IANAL, but I think I've got a good one! =-)
Does anyone use something similar, and has anyone had any personal experience putting similar rules into force? I'd really love to know what sort of a leg I have to stand on. Stuff in writing is only worth the paper it's printed on until you test it!
mindslip
Re:Advocating theft is "interesting"??? (Score:1, Interesting)
Yes, and one who will cash in his dignity for the price of a laptop computer.
So tell me, when your kids get old enough to understand, how are you going to explain that theft is wrong? I mean, by your acts, you've found some cheap justification for it.
As for your mortgage, you'll never pay it off with stolen goods unless you really crank up your operation, in which case you've moved from disgruntled employee to full-time hood.
There's no justification so stop trying to provide one - you're stealing, its wrong, and claiming its to support dependents, besides being bullshit, does not make it right.
employee theft vs. employer theft (Score:2, Interesting)
Man, this topic is so chock-full of good targets, er, topics, I hardly know where to begin. So here's my ramble:
My view as an employee:
As an employee, I am expected to work X hours in exchange for X dollars. Even if I am on contract, or a full-time salaried employee, that is the contract to which I agree with my employer. When my employer doesn't pay for services rendered, for what ever reason, I am owed compensation.
There are two cases of "employers not paying" that are relevant here:
I make the distinction because one case can occur independently of the other. That is, "my employer has no money and can't pay me" can happen without "I've been terminated/laid off" happening, and the converse is true (when terminated or laid off, the employer may or may not be able to pay you what ever monies are owed to you).
In the first case, you usually can, via legal action, get monies owed to you. In the second, the likelihood of seeing monies owed to you is slim to none. Why? because as an employee (unless you fall under special legislation such as WARN act, and such items), you are an unsecured creditor.
Why does this matter? Because if your company cannot afford to pay you any monies they owe you, they most likely are also having difficulty paying thier other creditors.
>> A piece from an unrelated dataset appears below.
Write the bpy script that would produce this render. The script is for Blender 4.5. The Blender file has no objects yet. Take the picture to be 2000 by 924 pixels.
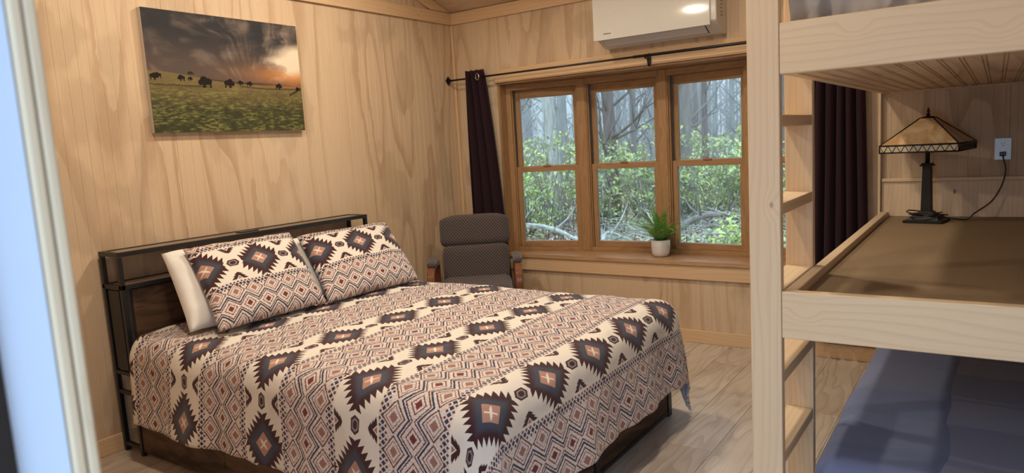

And if some of those other creditors are secured, that means "they get first kick at the can".
Much of the hardware, software, furniture and other assets are bought with monies acquired by a loan (unless your VC is generous) or via leasing. Those financial arrangements that were made to acquire those assets are almost always secured. So your hardware loan for $300K is secured by the hardware itself. When the company has to pay other bills, aside from salaries, or has to pay up becuase of a default situation, those assets are the first thing to go... to the bank, to the landlord, and any other secured creditors. So even legal action on your part will not get you elevated to the stature of secured creditor, and you'll still be stuck at the end of the line up, waiting for your now-small amount of $ (think: cents paid out on the dollar owed). (I suppose that if a secured creditor and your former employer could prove you had company assets that were part of a security arrangement for financing, the financing company could come after you for those assets! Zoinks! Being sued by a bank? Imagine what that would do to your credit rating!) Because of these security arrangements, your employer will be loathe to actually give you any of these assets in exchange for monies owed to you - these assets already are earmarked for other secured creditors.
So what does this mean in the context of this discussion? Does this change the fact that people who are pissed about being short-changed should stop stealing? You're likely not going to get all that's owed to you. Deal with it. Then decide what's important for you. Sometimes it's better to walk away from a couple of grand, avoid the hassle and headaches and move on.
That being said, I am sympathetic to people to decide to "get creative" with their severance packages - some people cannot afford to throw away several thousand dollars.